Con estos mimbres de fondo, en plena época del diálogo de civilizaciones, tuve la oportunidad de organizar en España un coloquio auspiciado por Arabia Saudí, entonces socio de aquel equívoco proyecto. A la hora de una cena con uno de esos príncipes de fantasía, que había arribado en jet privado, las esposas de los anfitriones españoles amagaron con irse a otra mesa más discreta, sabedoras de las costumbres saudíes. Me opuse, y, una vez que logré que permaneciesen en la mesa, redondeé la insolencia pidiendo vino. Doble afrenta, la que ocasionó esta pequeña heroicidad, que no me causó ningún estrago ulterior. Al contrario: acto seguido fui invitado a viajar a Arabia, y si no lo hice, entre otras razones, es porque a la comitiva de magníficos profesionales que reuní había sido clasificada en sujetos de primera y de segunda. Mi innato igualitarismo, propio de un europeo, se revolvía contra aquella jerarquización ofensiva. Nunca hice ese viaje.

Bahréin es un pequeñísimo país, una islita dedicada en el pasado a la pesca de perlas, que ahora rivaliza con los emiratos cercanos por el control del golfo pérsico-arábigo. A ella acuden los saudíes, y sus aliados, los fines de semana. Se les ve ociosos y elegantes, portando sobre el inmaculado blanco de sus hábitos, gemelos, relojes de pulsera y plumas de oro refulgente. Les siguen sus mujeres ocultas bajo el negro de rigor. Asistí en el pequeño reino a una reunión sobre la imagen del otro, organizada por intelectuales tunecinos, donde los ponentes eran de cualquier país musulmán menos saudíes. Evidentemente sólo les interesan a estos las subastas de arte por lo que significan de ostentación. El último disparate de su dispendio ha sido el museo del Louvre de Abu Dhabi. No editan ni un solo libro, sólo versiones del Corán, haciendo buena la frase atribuida a Solimán el Magnífico cuando ordenó quemar la biblioteca de Alejandría: "Si están favor del Corán sobran, y si están en contra también". Cuando el antropólogo marroquí Abdallah Hammoudi publicó su libro Une saison à la Meque yo le auguré la peor de las fatwas, ya que narraba que habiendo preguntado en la Meca inocentemente dónde estaba la "ciudad antigua" lo enviaron a una villa miseria detrás de una moderna autovía. Desconcertado, como buen marroquí habituado a los placeres citadinos, pronunció la palabra "medina", y sus interlocutores saudíes lo miraron con extrañeza. Les interesan sólo las ciudades que han creado en mitad del desierto, donde el visitante cae preso de una alucinación futurista.

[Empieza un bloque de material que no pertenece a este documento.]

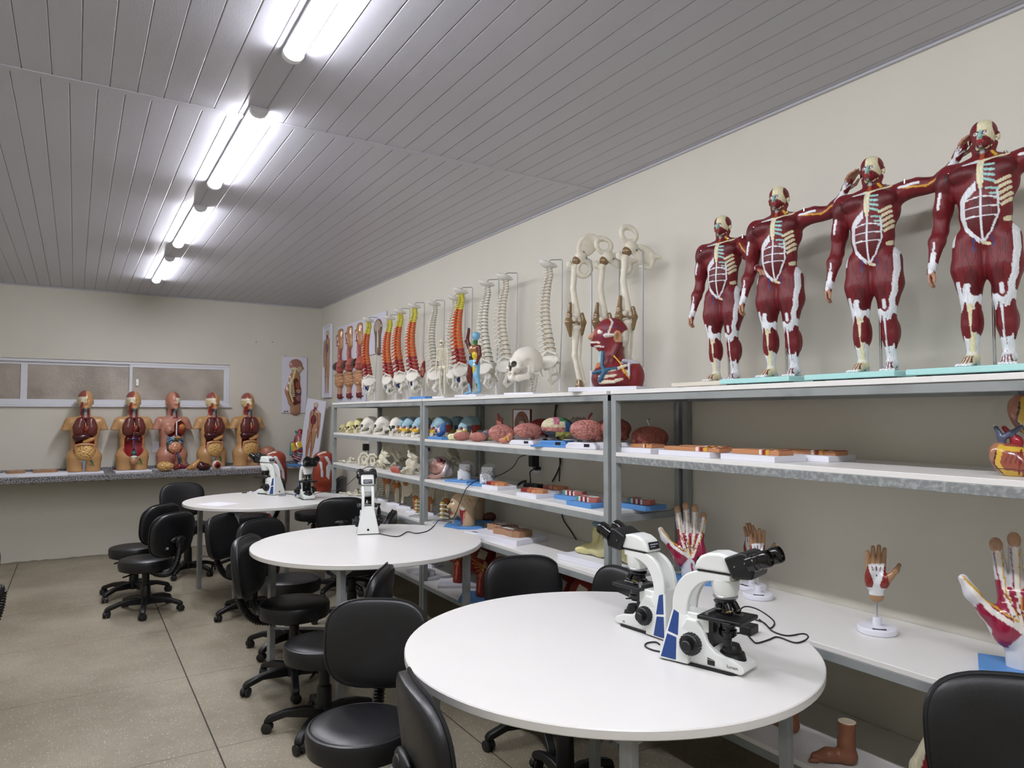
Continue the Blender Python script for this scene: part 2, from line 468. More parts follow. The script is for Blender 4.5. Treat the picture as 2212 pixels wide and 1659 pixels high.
def sash(x0, x1, y, nm='sash'):
    f = MB(); t = .028
    f.b2((x0, y, WZ0 + .03), (x1, y + .02, WZ0 + .03 + t)); f.b2((x0, y, WZ1 - .03 - t), (x1, y + .02, WZ1 - .03))
    f.b2((x0, y, WZ0 + .03 + t), (x0 + t, y + .02, WZ1 - .03 - t)); f.b2((x1 - t, y, WZ0 + .03 + t), (x1, y + .02, WZ1 - .03 - t))
    s_ = f.build(nm, FR, win)
    MB().b2((x0 + t, y + .008, WZ0 + .03 + t), (x1 - t, y + .012, WZ1 - .03 - t)).build('pane', GL, s_)
sash(WX0 + .03, xm[0] + .02, YB + .045); sash(xm[0] + .02, xm[2] + .02, YB + .045); sash(xm[2] - .01, WX1 - .03, YB + .02)
lt = MB(); lt.b2((xm[3] + .005, YB + .006, 1.79), (xm[3] + .03, YB + .02, 1.86)); lt.cyl((xm[3] + .018, YB + .006, 1.82), (xm[3] + .018, YB - .012, 1.82), .008)
lt.build('window_latch', CHROME, win)
struct(MB().b2((WX0 - .02, YB - .03, WZ0 - .022), (WX1 + .02, YB + .06, WZ0)).build('trim_1', FR, bev=.003))
# the dark outer wall of the next building behind the glass
MBo = MB().b2((-1.6, YB + .9, .8), (2.0, YB + 1.0, 2.8)); tag(MBo.build('wall_outside', mat('outer_wall', '6f6352', rough=.9, mottle=('4b4135', 3, .4, .6))), kind='structure')
# ceiling of plastic strips
ceil = struct(MB().b2((XL - .1, YF, ZC + .012), (XR + .1, YB + .1, ZC + .1)).build('ceiling', mat('ceiling_void', '35353a', rough=.9)))
P = .0972
def strip_mesh(nm, y0, y1):
    g = .0007; return MB().prism([(g, .012), (g, .0022), (g + .0028, 0), (P - g - .0028, 0), (P - g, .0022), (P - g, .012)], y0, y1, 'y').mesh(nm, CEILM)
for (y0, y1, off) in ((YF, 3.215, 0.0), (3.247, YB, -.040)):
    me = strip_mesh('ceiling_strip', y0, y1)
    j0 = 2.325 + off; i = 0; x = j0 - P * 38
    while x < XR - .004:
        if x > XL - P and x + P < XR + .002: link('ceiling_strip', me, ceil, (x, 0, ZC))
        elif x + P >= XR and XR - x > .02:
            o = link('ceiling_strip', me, ceil, (x, 0, ZC)); o.scale = ((XR - x) / P, 1, 1)
        x += P
MB().prism([(3.212, .0), (3.25, .0), (3.25, -.004), (3.212, -.004)], XL, XR, 'x').build('joint_strip', CEILM, ceil, (0, 0, ZC))
tr = struct(MB().b2((XL, YB - .022, ZC - .012), (XR, YB, ZC)).build('trim_2', CEILM, bev=.002))
tr = struct(MB().b2((XR - .016, YF, ZC - .01), (XR, YB, ZC)).build('trim_3', CEILM, bev=.002))
# linear lamps: half-round diffuser between two end caps
LM = mat('lamp_diffuser', 'f8f8ff', rough=.4, emit=LAMP)
def make_lamp():
    t = tag(link('ceiling_light', None), 'x', 'ceiling light', 'linear ceiling lights in a row')
    w2, L_ = .0375, 1.17
    MB().b2((-w2, 0, -.011), (w2, L_, 0)).build('lamp_body', PWHITE, t, bev=.001)
    prof = arc((0, -.011), .033, 180, 360, 10, .028)
    MB().prism(prof, .028, L_ - .028, 'y').build('diffuser', LM, t)
    cp = arc((0, -.011), .0375, 180, 360, 10, .031)
    for a, b in ((0, .028), (L_ - .028, L_)): MB().prism(cp, a, b, 'y').build('end_cap', mat('lamp_cap', 'eceef4', rough=.4), t)
    return t
LK = Kind(make_lamp)
for y, lb in ((6.46, 'farthest of the ceiling tube lights, closest to the window wall'), (4.75, 'second farthest ceiling tube light, above the far tables'),
              (3.09, 'ceiling tube light that crosses the ceiling joint strip'), (1.39, 'nearest ceiling tube light, cut by the top edge of the picture'),
              (-.26, 'ceiling tube light directly overhead, behind the nearest one'), (-1.9, 'ceiling tube light at the camera end of the room')):
    LK.put((.64, y, ZC), 0, lb)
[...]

Y así llegamos hasta el tema que nos preocupa: Khashoggi. La noticia del descuartizamiento con regodeo del periodista disidente en una legación diplomática saudí ha dejado noqueada a la comunidad internacional, pero ha tenido la enorme ventaja de mostrar las maneras bárbaras de los señores del desierto que desde hace mucho tiempo, demasiado, anda alentando la violencia mundial.

La pregunta es por qué el Gobierno del "no es no" ha dado esta vez un sí vergonzante de calculadas ambigüedades. Si yo, humilde profesor, no guardé el protocolo en una reunión de saudíes en mi propio país sin mayores consecuencias, por qué un gobierno democrático se atemoriza frente a la fanática secta wahabita, y no hace valer su único activo: los derechos humanos. Aunque estuviésemos en la mayor de las pobrezas y no nos quedase nada más que ese capital, sería el más grande, y de él podríamos jactarnos con justicia.